• **WHAT IS EXPECTED**: Your task is to repeat only the lines from the one with "Continue the Blender Python script for this scene: part 2, from" through the one with "return (775+(x-775)*k, y, 360+(z-360)*k)", exactly as they stand, both ends included.

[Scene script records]
------------------------------------------------------------------------
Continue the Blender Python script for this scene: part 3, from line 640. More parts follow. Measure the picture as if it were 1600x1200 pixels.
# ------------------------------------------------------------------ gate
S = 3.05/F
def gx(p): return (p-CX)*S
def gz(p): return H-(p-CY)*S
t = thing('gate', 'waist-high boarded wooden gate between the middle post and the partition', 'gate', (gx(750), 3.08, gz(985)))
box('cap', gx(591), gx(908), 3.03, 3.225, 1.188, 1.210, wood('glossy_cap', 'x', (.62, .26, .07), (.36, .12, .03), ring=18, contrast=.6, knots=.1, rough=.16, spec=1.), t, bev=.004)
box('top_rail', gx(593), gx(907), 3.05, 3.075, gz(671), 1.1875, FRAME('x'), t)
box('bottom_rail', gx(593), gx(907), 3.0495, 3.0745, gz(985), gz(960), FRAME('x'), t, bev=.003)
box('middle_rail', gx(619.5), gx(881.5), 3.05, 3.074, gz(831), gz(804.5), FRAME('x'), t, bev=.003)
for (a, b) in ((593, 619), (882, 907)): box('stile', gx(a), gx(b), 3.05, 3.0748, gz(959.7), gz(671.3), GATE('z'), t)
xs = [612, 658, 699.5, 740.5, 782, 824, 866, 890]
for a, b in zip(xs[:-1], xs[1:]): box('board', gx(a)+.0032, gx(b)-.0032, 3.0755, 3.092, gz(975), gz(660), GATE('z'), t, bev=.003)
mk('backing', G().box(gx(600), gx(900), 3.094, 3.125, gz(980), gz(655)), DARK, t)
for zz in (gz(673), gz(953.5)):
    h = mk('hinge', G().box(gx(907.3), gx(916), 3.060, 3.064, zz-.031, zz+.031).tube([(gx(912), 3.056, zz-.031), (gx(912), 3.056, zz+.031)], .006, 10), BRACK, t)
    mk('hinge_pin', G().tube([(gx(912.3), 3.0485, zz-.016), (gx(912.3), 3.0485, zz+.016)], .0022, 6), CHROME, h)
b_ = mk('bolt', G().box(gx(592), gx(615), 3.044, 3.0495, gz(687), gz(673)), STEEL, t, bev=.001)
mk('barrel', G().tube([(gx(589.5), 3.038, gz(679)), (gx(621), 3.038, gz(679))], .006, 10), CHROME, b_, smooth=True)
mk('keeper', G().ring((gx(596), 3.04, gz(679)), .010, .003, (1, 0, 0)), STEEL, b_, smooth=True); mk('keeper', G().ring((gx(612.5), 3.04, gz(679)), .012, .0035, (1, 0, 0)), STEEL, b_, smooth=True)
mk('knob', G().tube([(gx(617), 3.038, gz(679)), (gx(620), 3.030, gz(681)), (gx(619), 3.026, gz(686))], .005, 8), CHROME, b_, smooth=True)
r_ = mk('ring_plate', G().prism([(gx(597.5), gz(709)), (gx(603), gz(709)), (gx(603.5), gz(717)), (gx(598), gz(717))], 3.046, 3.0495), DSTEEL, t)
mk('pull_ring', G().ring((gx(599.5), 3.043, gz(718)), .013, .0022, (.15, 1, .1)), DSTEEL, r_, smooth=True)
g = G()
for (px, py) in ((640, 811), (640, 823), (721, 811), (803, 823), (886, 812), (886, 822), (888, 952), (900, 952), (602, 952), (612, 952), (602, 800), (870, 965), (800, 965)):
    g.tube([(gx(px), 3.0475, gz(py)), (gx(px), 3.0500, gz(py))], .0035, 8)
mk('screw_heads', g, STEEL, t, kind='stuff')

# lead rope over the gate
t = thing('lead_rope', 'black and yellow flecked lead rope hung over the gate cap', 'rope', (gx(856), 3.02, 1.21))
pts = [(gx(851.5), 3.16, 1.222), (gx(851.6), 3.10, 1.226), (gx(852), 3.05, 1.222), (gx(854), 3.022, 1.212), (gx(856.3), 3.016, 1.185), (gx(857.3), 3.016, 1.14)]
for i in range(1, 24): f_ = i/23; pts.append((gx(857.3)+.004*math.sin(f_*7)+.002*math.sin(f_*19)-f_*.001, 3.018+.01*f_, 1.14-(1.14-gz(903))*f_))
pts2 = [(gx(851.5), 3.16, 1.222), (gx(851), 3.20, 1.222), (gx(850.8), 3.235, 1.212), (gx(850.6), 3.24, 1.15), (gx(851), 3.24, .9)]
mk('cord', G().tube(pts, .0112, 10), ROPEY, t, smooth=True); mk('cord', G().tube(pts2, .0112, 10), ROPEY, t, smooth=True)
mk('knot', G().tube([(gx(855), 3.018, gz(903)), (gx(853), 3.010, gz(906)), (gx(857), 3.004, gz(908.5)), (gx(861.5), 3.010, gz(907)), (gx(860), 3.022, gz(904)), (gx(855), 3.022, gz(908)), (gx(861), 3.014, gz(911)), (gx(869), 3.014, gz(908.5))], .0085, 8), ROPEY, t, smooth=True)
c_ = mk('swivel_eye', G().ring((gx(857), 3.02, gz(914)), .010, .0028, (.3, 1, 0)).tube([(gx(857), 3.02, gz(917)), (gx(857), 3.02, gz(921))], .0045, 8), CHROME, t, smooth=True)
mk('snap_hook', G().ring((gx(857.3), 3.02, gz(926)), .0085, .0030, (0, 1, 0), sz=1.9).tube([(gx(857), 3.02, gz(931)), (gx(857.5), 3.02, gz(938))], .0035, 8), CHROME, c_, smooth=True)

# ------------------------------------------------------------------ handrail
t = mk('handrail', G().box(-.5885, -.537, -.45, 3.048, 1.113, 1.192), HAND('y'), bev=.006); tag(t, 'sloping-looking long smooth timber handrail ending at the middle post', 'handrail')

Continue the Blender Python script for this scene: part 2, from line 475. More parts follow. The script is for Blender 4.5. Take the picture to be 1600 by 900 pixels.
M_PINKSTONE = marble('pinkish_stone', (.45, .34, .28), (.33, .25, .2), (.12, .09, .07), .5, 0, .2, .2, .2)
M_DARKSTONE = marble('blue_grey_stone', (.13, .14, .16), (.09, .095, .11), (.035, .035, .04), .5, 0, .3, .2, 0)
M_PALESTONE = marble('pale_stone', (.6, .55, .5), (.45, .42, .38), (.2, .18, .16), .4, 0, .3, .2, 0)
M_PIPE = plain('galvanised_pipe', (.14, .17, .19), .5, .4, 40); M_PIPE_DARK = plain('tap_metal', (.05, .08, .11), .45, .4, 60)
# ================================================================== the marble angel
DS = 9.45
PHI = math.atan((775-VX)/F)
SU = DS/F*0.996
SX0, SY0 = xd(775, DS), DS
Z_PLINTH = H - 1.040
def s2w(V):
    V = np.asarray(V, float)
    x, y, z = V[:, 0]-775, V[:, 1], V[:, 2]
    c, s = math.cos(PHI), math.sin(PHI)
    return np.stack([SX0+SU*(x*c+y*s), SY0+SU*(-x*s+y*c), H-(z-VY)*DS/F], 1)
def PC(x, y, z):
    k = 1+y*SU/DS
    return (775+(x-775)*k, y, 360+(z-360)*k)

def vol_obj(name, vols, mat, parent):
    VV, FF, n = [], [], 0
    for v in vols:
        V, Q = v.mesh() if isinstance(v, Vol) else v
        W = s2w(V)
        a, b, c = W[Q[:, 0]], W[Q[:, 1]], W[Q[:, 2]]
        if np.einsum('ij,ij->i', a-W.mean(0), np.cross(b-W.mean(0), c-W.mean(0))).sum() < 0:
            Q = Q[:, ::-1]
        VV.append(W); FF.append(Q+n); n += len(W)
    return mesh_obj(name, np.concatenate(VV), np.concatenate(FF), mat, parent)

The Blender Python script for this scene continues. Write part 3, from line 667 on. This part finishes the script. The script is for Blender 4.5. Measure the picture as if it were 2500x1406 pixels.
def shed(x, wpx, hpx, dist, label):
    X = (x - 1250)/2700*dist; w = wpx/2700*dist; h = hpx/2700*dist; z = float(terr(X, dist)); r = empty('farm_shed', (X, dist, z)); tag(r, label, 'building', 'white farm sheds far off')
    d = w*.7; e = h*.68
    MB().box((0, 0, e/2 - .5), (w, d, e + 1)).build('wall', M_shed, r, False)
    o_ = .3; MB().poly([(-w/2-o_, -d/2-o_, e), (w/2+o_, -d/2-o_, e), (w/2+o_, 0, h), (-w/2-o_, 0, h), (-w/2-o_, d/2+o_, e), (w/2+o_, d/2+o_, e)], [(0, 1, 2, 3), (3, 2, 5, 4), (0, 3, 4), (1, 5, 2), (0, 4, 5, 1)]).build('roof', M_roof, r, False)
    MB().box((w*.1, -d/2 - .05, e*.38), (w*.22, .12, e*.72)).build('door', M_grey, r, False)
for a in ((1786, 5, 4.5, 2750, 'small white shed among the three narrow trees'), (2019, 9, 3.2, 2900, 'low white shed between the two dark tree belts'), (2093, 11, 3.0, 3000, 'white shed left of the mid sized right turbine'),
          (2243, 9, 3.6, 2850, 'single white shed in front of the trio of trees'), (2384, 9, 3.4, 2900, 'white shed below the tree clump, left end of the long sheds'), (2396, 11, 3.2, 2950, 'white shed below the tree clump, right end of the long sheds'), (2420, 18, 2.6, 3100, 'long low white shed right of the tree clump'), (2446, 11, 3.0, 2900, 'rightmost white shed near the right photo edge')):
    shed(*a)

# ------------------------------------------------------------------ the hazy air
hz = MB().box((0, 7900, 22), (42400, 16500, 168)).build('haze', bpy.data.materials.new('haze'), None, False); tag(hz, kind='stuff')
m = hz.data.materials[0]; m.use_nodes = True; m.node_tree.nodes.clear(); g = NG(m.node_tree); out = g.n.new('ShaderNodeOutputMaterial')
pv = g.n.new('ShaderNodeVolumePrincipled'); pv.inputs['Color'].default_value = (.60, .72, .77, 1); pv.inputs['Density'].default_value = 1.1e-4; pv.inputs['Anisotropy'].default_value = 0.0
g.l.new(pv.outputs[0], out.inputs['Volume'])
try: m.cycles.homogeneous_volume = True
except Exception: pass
------------------------------------------------------------------------
• **THE RESPONSE**:
Continue the Blender Python script for this scene: part 2, from line 475. More parts follow. The script is for Blender 4.5. Take the picture to be 1600 by 900 pixels.
M_PINKSTONE = marble('pinkish_stone', (.45, .34, .28), (.33, .25, .2), (.12, .09, .07), .5, 0, .2, .2, .2)
M_DARKSTONE = marble('blue_grey_stone', (.13, .14, .16), (.09, .095, .11), (.035, .035, .04), .5, 0, .3, .2, 0)
M_PALESTONE = marble('pale_stone', (.6, .55, .5), (.45, .42, .38), (.2, .18, .16), .4, 0, .3, .2, 0)
M_PIPE = plain('galvanised_pipe', (.14, .17, .19), .5, .4, 40); M_PIPE_DARK = plain('tap_metal', (.05, .08, .11), .45, .4, 60)
# ================================================================== the marble angel
DS = 9.45
PHI = math.atan((775-VX)/F)
SU = DS/F*0.996
SX0, SY0 = xd(775, DS), DS
Z_PLINTH = H - 1.040
def s2w(V):
    V = np.asarray(V, float)
    x, y, z = V[:, 0]-775, V[:, 1], V[:, 2]
    c, s = math.cos(PHI), math.sin(PHI)
    return np.stack([SX0+SU*(x*c+y*s), SY0+SU*(-x*s+y*c), H-(z-VY)*DS/F], 1)
def PC(x, y, z):
    k = 1+y*SU/DS
    return (775+(x-775)*k, y, 360+(z-360)*k)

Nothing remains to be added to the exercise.